Pages

Friday, November 7, 2014

Loving

Love comes in so many flavors.

Love of friends is a smörgåsbord, sweet to savory, of conversations and discoveries.

Love of family is yeast bread right out of the oven with butter on it, the fragrance of home.

Romantic love is creme brûlée with raspberry sauce--or maybe pie in the sky.

I just watched my last  class in Sketchbook Skool.  I've gotten behind on doing the assignments, but I've liked every class.  The final was my favorite because it was all about road trips. Teacher Danny Gregory took a cross country car trip and showed us different ways to capture travel memories in  maps and sketches and words.  He gave us the daunting assignment of sketching a personal journey in lines and colors.

One of Danny's stops was Hope, Arkansas, Bill Clinton's birthplace.

I've been to Hope.  There's not much to see there.  But the very name of that town brings up a memory for me.  If you don't have a taste for sappy stories, you might want to just stop right here and go fold the laundry or something.

Seven years ago,  in the Hope train depot (turned visitor's center)  I met a biker named Mike who lives in a barn in Georgia.  His hair in a ponytail, he was wearing overalls;  I was wearing the incomparable air of road freedom.  Nothing on that road trip felt "normal"--everything was road trip crazy, free, daring, and good.  We rode through the Great Smokey Mountains on the Harley, stopped and danced roadside, poked around antique stores.

The map of meeting Mike would go from Hope to Gatlinburg to Beale Street in Memphis where we listened to the blues.  A few days later,  I'd go north to Virginia, Cape Cod and Maine, wending through the White Mountains of New Hampshire, Mike south to Georgia where he was building his barn.  (He would send me a cell phone and we'd talk every day for two months.)

Then, after the leaf-extravaganza was over, I drove to  Georgia to see Mike and to celebrate Thanksgiving with Carlene and my kids and two grandsons.  Mike made Thanksgiving dinner for my family, even had  a petting zoo in his back yard for Jackson and Marcus. On that day, dancing to a song called "In Spite of Ourselves," I thought we were Forever.

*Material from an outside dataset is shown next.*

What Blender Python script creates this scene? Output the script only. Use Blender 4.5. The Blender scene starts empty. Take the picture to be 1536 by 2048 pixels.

I stayed from November to February, then drove home to Texas.  In March, I drove back to Georgia for two more months.

When we packed the Mini the last time, we both knew it was the last.  We stood in his driveway, both crying.  " You're the love of my life," one of us said.  I drove home to San Antonio, sad to the bone.

I resumed writing groups and started new ones, and I felt (and still feel) that this life and this work and my Texas friends all add up to Home.

But....

Isn't there always a "but" in every journey story?

...After seven years, we saw each other again on this last trip to Georgia.  All the reasons we went our separate ways are still there, including--This is my home; Brown Mule Farm is his. But as we all know, love--however weird or improbable it may seem to onlookers--brings out parts of ourselves that don't come out to play in most places.

Two weeks ago, when Mike and I drove to one of his favorite antique barns and had lunch in Athens, those parts I thought were safely packed up and wrapped in plastic came out again, just for a visit.

We're not riding off into the sunset together into Happily Ever Afterwards. But we've laughed again at things nobody else would find funny, and we've disagreed about the same things we always disagreed about. A week ago, we talked on the phone as I was driving through Louisiana and remembered how much fun we'd had dancing to  Cajun music there.

How can I draw all this for Sketchbook Skool homework?  How do you draw a rear-view mirror and keep it real? What kind of inks do you need to draw the thin curvy backroads as seen from the back of a Harley?

Being with Mike reminded us both of where our journey together began--and the euphoria of falling in love, two crazy strangers, in a town called Hope.